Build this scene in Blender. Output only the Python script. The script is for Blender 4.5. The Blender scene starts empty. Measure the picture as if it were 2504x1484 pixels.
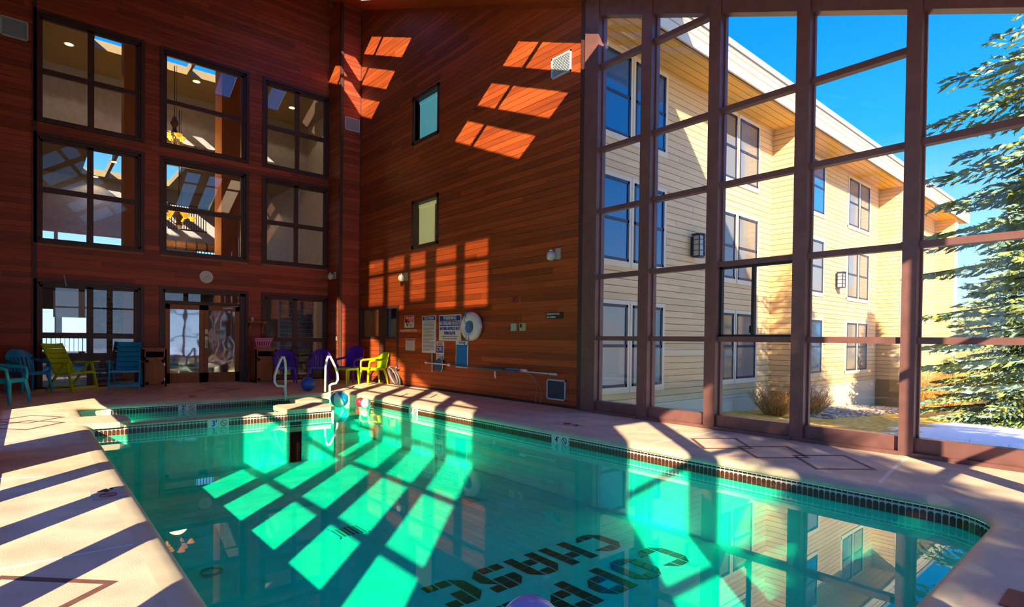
import bpy, math, random
from mathutils import Vector, Matrix
from mathutils.geometry import tessellate_polygon
random.seed(7)
scene = bpy.context.scene
COL = scene.collection
PI = math.pi

# ------------------------------------------------------------------ camera
FPX, CYPX = 1371.556, 850.279
YAW, PITCH, ROLL = -0.858622, -0.0140603, 0.0119098
EYE = Vector((0, 0, 1.22))
fw = Vector((math.sin(YAW)*math.cos(PITCH), math.cos(YAW)*math.cos(PITCH), math.sin(PITCH)))
r0 = Vector((math.cos(YAW), -math.sin(YAW), 0))
u0 = r0.cross(fw)
rv = math.cos(ROLL)*r0 + math.sin(ROLL)*u0
uv = -math.sin(ROLL)*r0 + math.cos(ROLL)*u0
cam = bpy.data.cameras.new('camera')
cam.sensor_width = 36; cam.sensor_fit = 'HORIZONTAL'
cam.lens = FPX/2504*36
cam.shift_y = (CYPX-742)/2504
cam.clip_start = 0.05; cam.clip_end = 500
camo = bpy.data.objects.new('camera', cam); COL.objects.link(camo)
M = Matrix(((rv.x, uv.x, -fw.x), (rv.y, uv.y, -fw.y), (rv.z, uv.z, -fw.z))).to_4x4()
M.translation = EYE
camo.matrix_world = M
scene.camera = camo

# ------------------------------------------------------------------ world, sun, exposure
SUNL = Vector((-1.074, 1.0, -0.703)).normalized()          # direction the light travels
w = bpy.data.worlds.new('sky'); scene.world = w; w.use_nodes = True
nt = w.node_tree; nt.nodes.clear()
tc = nt.nodes.new('ShaderNodeTexCoord'); sp = nt.nodes.new('ShaderNodeSeparateXYZ')
rp = nt.nodes.new('ShaderNodeValToRGB'); bg = nt.nodes.new('ShaderNodeBackground'); wo = nt.nodes.new('ShaderNodeOutputWorld')
nt.links.new(tc.outputs['Generated'], sp.inputs[0]); nt.links.new(sp.outputs['Z'], rp.inputs[0])
e = rp.color_ramp.elements
e[0].position = 0.0; e[0].color = (0.40, 0.55, 0.78, 1)
e[1].position = 1.0; e[1].color = (0.003, 0.15, 0.58, 1)
for p_, c_ in ((0.16, (0.17, 0.38, 0.66, 1)), (0.30, (0.012, 0.215, 0.66, 1)), (0.45, (0.002, 0.15, 0.66, 1))):
    k = e.new(p_); k.color = c_
bg.inputs[1].default_value = 1.35
nt.links.new(rp.outputs[0], bg.inputs[0]); nt.links.new(bg.outputs[0], wo.inputs[0])
sun = bpy.data.lights.new('sun', 'SUN'); sun.energy = 6.8; sun.color = (1.0, 0.82, 0.56); sun.angle = math.radians(0.6)
suno = bpy.data.objects.new('sun', sun); COL.objects.link(suno)
suno.rotation_euler = SUNL.to_track_quat('-Z', 'Y').to_euler()
suno.location = (20, -20, 20)
vs = scene.view_settings
vs.view_transform = 'Standard'; vs.look = 'None'; vs.gamma = 1.0; vs.use_curve_mapping = False
vs.exposure = 1.0
cy = scene.cycles
cy.use_denoising = True
cy.use_adaptive_sampling = True; cy.adaptive_threshold = 0.08; cy.adaptive_min_samples = 16
cy.max_bounces = 8; cy.diffuse_bounces = 4; cy.glossy_bounces = 4; cy.transmission_bounces = 4; cy.transparent_max_bounces = 24
cy.caustics_reflective = False; cy.caustics_refractive = False
cy.sample_clamp_indirect = 6.0

# ------------------------------------------------------------------ helpers
class MB:
    def __init__(s): s.v = []; s.f = []; s.mi = []
    def face(s, pts, m=0):
        i = len(s.v); s.v += [tuple(p) for p in pts]; s.f.append(tuple(range(i, i+len(pts)))); s.mi.append(m)
        return s
    def hexa(s, p, m=0):
        i = len(s.v); s.v += [tuple(q) for q in p]
        for f in ((0,3,2,1),(4,5,6,7),(0,1,5,4),(1,2,6,5),(2,3,7,6),(3,0,4,7)):
            s.f.append(tuple(i+k for k in f)); s.mi.append(m)
        return s
    def box(s, x0, y0, z0, x1, y1, z1, m=0):
        x0,x1 = sorted((x0,x1)); y0,y1 = sorted((y0,y1)); z0,z1 = sorted((z0,z1))
        return s.hexa([(x0,y0,z0),(x1,y0,z0),(x1,y1,z0),(x0,y1,z0),(x0,y0,z1),(x1,y0,z1),(x1,y1,z1),(x0,y1,z1)], m)
    def beam(s, a, b, wd, ht, up=(0,0,1), m=0):
        a = Vector(a); b = Vector(b); d = (b-a).normalized(); up = Vector(up)
        if abs(d.dot(up)) > .99: up = Vector((1,0,0))
        sx = d.cross(up).normalized()*wd/2; sz = sx.cross(d).normalized()*ht/2
        return s.hexa([a-sx-sz, a+sx-sz, b+sx-sz, b-sx-sz, a-sx+sz, a+sx+sz, b+sx+sz, b-sx+sz], m)
    def tube(s, pts, r, n=8, m=0, cap=True, closed=False):
        pts = [Vector(p) for p in pts]; N = len(pts)
        rs = r if isinstance(r, (list, tuple)) else [r]*N
        base = len(s.v); prev = None
        for k, p in enumerate(pts):
            if closed: d = (pts[(k+1)%N]-pts[k-1]).normalized()
            else: d = (pts[min(k+1,N-1)]-pts[max(k-1,0)]).normalized()
            if prev is None:
                a = Vector((0,0,1)) if abs(d.z) < .9 else Vector((1,0,0))
                sx = d.cross(a).normalized()
            else:
                sx = (prev - d*prev.dot(d)).normalized()
            prev = sx; sy = d.cross(sx)
            for j in range(n):
                t = 2*PI*j/n; s.v.append(tuple(p + (sx*math.cos(t)+sy*math.sin(t))*rs[k]))
        segs = N if closed else N-1
        for k in range(segs):
            k2 = (k+1)%N
            for j in range(n):
                j2 = (j+1)%n
                s.f.append((base+k*n+j, base+k*n+j2, base+k2*n+j2, base+k2*n+j)); s.mi.append(m)
        if cap and not closed:
            s.f.append(tuple(base+j for j in range(n))[::-1]); s.mi.append(m)
            s.f.append(tuple(base+(N-1)*n+j for j in range(n))); s.mi.append(m)
        return s
    def lathe(s, prof, n=20, axis=(0,0,0), m=0, cap=True):
        base = len(s.v)
        for (r, z) in prof:
            for j in range(n):
                t = 2*PI*j/n; s.v.append((axis[0]+r*math.cos(t), axis[1]+r*math.sin(t), axis[2]+z))
        for k in range(len(prof)-1):
            for j in range(n):
                j2 = (j+1)%n; s.f.append((base+k*n+j, base+k*n+j2, base+(k+1)*n+j2, base+(k+1)*n+j)); s.mi.append(m)
        if cap:
            s.f.append(tuple(base+j for j in range(n))[::-1]); s.mi.append(m)
            s.f.append(tuple(base+(len(prof)-1)*n+j for j in range(n))); s.mi.append(m)
        return s
    def prism(s, poly, vec, m=0):
        vec = Vector(vec); n = len(poly); b = len(s.v)
        s.v += [tuple(p) for p in poly] + [tuple(Vector(p)+vec) for p in poly]
        s.f.append(tuple(range(b, b+n))[::-1]); s.mi.append(m)
        s.f.append(tuple(range(b+n, b+2*n))); s.mi.append(m)
        for k in range(n):
            k2 = (k+1)%n; s.f.append((b+k, b+k2, b+n+k2, b+n+k)); s.mi.append(m)
        return s
    def sphere(s, c, r, n=16, k=10, sc=(1,1,1), m=0):
        prof = [(max(1e-4, r*math.sin(PI*i/k)), -r*math.cos(PI*i/k)) for i in range(k+1)]
        b = len(s.v); s.lathe(prof, n, (0,0,0), m)
        for i in range(b, len(s.v)):
            x,y,z = s.v[i]; s.v[i] = (c[0]+x*sc[0], c[1]+y*sc[1], c[2]+z*sc[2])
        return s
    def mesh(s, name, mats, smooth=False):
        me = bpy.data.meshes.new(name); me.from_pydata(s.v, [], s.f); me.update()
        for mt in (mats if isinstance(mats, (list, tuple)) else [mats]): me.materials.append(mt)
        if any(s.mi):
            me.polygons.foreach_set('material_index', s.mi)
        if smooth:
            me.polygons.foreach_set('use_smooth', [True]*len(me.polygons))
        return me
    def build(s, name, mats, parent=None, smooth=False, loc=None, rot=None):
        return put(name, s.mesh(name, mats, smooth), parent, loc, rot)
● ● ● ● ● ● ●
• _WHAT IS EXPECTED_:
Copy each line from the data above that includes "scene".

• _ANSWER IN FULL_:
Build this scene in Blender. Output only the Python script. The script is for Blender 4.5. The Blender scene starts empty. Measure the picture as if it were 2504x1484 pixels.
scene = bpy.context.scene
COL = scene.collection
scene.camera = camo
w = bpy.data.worlds.new('sky'); scene.world = w; w.use_nodes = True
vs = scene.view_settings
cy = scene.cycles